Peanut butter biscuits
21:01This was my easy Saturday baking this week. I also managed to squeeze in a decent amount of cooking. We were originally going to do pizzas, but I asked husband in the morning if he had thought it through because I could also easily do a chicken biryani. "Oh, yes, please", exclaimed husband. "I haven't had rice for ages!" Can't be more than a few days, but who's counting - the man loves his rice.
While husband was hanging out with the kids in town I went for a little walk through our local park and to a Greek food shop called Al-Abbas which to me sounds suspiciously non-Greek. They had interesting little things that I collected in my basket for the total cost of £15. Gone are the days of Saturday shopping when I used to come home with bags of shoes and clothes. Now it's caper leaves, olive oil, fresh herbs and a chunk of feta from a big barrel.

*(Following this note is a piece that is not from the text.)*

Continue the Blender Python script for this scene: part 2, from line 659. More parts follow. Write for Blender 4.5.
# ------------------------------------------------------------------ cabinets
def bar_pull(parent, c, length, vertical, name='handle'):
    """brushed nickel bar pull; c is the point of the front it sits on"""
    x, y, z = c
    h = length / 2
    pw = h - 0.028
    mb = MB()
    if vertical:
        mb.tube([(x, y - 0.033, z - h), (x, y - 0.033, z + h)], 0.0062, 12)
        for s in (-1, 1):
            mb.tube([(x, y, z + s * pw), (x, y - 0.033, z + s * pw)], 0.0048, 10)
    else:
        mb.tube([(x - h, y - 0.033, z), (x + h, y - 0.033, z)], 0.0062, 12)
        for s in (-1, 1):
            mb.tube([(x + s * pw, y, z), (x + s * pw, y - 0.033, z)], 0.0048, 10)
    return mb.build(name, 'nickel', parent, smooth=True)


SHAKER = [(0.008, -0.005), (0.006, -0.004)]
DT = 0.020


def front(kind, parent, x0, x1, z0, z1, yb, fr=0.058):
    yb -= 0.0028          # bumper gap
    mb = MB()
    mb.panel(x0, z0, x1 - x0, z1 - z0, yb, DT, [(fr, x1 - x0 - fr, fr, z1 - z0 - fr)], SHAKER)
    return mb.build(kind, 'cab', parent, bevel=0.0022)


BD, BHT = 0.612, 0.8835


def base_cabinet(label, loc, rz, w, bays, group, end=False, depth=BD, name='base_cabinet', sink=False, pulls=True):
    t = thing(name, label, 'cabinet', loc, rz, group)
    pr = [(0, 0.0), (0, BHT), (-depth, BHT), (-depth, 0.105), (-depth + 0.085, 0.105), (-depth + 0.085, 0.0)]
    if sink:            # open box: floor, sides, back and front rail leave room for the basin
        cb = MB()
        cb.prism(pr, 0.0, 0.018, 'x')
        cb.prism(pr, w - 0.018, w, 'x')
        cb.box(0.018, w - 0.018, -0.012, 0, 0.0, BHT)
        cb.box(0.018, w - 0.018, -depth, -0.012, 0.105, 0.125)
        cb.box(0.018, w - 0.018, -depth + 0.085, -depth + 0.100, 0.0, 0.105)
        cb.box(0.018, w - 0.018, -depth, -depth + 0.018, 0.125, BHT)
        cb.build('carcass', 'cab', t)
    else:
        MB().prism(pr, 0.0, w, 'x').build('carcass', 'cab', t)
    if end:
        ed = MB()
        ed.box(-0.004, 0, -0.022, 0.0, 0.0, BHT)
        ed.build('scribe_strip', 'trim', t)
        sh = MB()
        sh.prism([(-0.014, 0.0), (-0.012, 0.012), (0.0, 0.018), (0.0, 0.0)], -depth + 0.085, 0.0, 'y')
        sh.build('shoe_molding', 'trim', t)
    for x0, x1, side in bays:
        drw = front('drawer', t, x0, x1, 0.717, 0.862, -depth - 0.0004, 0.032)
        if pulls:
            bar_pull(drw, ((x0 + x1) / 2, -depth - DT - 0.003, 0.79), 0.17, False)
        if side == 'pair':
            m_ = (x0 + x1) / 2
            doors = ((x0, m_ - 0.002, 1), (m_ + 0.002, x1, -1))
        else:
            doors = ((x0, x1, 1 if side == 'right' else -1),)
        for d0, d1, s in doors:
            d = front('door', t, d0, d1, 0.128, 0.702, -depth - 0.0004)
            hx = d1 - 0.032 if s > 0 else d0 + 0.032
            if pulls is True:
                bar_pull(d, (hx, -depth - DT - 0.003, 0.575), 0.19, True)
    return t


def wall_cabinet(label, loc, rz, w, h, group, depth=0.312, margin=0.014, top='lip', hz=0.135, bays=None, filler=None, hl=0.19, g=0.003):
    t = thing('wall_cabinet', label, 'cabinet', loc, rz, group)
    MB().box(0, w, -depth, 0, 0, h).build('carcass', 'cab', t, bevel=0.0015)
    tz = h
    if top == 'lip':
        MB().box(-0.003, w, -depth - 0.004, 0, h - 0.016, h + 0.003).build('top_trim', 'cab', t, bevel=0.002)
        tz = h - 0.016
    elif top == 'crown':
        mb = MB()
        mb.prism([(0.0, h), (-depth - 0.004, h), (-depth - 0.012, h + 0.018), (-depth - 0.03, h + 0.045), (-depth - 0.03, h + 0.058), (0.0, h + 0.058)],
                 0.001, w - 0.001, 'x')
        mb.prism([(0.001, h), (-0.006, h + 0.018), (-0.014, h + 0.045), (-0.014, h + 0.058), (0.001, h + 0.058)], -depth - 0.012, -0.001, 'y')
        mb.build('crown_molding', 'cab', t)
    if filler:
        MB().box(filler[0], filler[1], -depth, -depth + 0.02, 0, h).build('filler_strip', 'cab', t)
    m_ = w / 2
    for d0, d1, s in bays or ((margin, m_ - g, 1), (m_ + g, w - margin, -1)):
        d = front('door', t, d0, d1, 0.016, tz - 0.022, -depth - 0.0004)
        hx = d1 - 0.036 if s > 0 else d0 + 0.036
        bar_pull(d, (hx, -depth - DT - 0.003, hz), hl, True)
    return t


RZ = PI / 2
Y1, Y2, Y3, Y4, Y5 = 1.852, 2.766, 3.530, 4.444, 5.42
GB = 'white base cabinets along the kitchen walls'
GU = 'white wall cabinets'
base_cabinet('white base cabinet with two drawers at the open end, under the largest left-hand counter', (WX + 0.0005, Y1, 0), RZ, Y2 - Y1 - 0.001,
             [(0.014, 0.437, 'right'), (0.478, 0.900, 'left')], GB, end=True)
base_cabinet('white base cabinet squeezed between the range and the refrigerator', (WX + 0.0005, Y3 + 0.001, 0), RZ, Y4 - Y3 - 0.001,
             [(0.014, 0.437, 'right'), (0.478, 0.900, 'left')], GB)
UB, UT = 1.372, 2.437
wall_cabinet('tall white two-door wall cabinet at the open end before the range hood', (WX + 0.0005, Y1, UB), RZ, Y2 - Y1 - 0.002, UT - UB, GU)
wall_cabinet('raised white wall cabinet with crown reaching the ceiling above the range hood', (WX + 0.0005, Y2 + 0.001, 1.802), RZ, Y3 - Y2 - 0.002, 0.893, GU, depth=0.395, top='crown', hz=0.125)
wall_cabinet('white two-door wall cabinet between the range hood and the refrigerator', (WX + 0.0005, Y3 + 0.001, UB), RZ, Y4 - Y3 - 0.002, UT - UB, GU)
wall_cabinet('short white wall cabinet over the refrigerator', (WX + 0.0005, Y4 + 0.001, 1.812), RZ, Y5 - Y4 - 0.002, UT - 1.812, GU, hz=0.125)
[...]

And then I hung out in my favourite place, the kitchen, listening to a Spotify playlist of Finnish pop/rock. I love the lyrics, Finns are such poets. There was a song about a guy called Kari who has a saxophone and whose neighbours hate him. He just keeps happily practicing his scales. It is very important to work on the technique, the song supportively confirms. And there was another one about the great fear of communism which I can easily relate to because I have always had a great fear of communism.
And then there was a beautiful love song which would have made me cry even if I hadn't been chopping onions. It was a duet where a girl and a boy were singing about how they would do anything the other asked, how they would change their religion, stop going to new wars, move north to north-west, burst through bedrock or move to Andorra if the other one asked. Everyday requests in some relationships, I'm sure. For us it's mainly about the laundry or putting out the bins every Tuesday. Particularly the recycling is a bit of a faff. And then they sing about how without the other, without love they were already half way to hell. Bawl.
The guy, singer and actor (he was even playing a baddie in one of the Mission Impossibles) is a very popular artist in Finland. He's one of those no-nonsense proper guys who doesn't talk much but knows how to skin a moose or build a log cabin. We like our men big and burly and quiet.
Interestingly there is a bit of a family connection. The singer guy, let's call him Samuli, his father, a classical composer and musician, and step-mum, a film maker, used to live across the lake in the same village with my parents and their dog would sniff our dog's butt and vice versa. And they had coffees together a few times, my parents and Samuli's parents, not the dogs, but I think the artistic couple were a bit too new age, radical and extreme left wing for my ever-so-slightly conventional and conservative parents with great fear of communism.
I remember dad disapproving the no-carbs diet of the composer and mum being very confused about the film maker lady's skirts (too long, wide and colourful apparently). And then their dog died and later they moved to another little village, so the blossoming friendship fizzled out and there was no reason for me to point my binoculars across the lake in the hope that Samuli was visiting his dad and decided to have a sneaky skinny dip. Just kidding - I never did that.
So to the sweet familiar sounds of Finnish music I made a huge biryani which I served with cucumber laban, flatbread and a mixed salad with fresh herbs and lemon,
And I also made these excellent peanut butter biscuits, really easy to make and they keep for several days. Although they usually don't because husband's boys can eat through a batch in less than 12 hours.
This time I halved the recipe and ended up putting in slightly too little flour, the mathematical challenge of halving 2 1/2 cups proved too much in the fragile emotional state I was in as a results of all the melancholy music, so they came out a bit flat, but equally delicious.
Before and after - big ass biryani |
Peanut butter biscuits (makes 48)
1 cup unsalted butter1 cup crunchy peanut butter
1 cup white sugar
1 cup brown sugar
2 eggs
2 1/2 cups all-purpose flour
1 teaspoon baking powder
1/2 teaspoon salt
1 1/2 teaspoons baking soda
Cream soft room temperature butter, peanut butter, and sugars together in a bowl; beat in eggs.
In a separate bowl, sift flour, baking powder, baking soda, and salt; stir into butter mixture. Put dough in refrigerator for 1 hour.
Roll dough into 1 inch balls and put on baking sheets. Flatten each ball with a fork, making a crisscross pattern.
Bake in a preheated 190 C oven for about 10 minutes or until cookies begin to brown.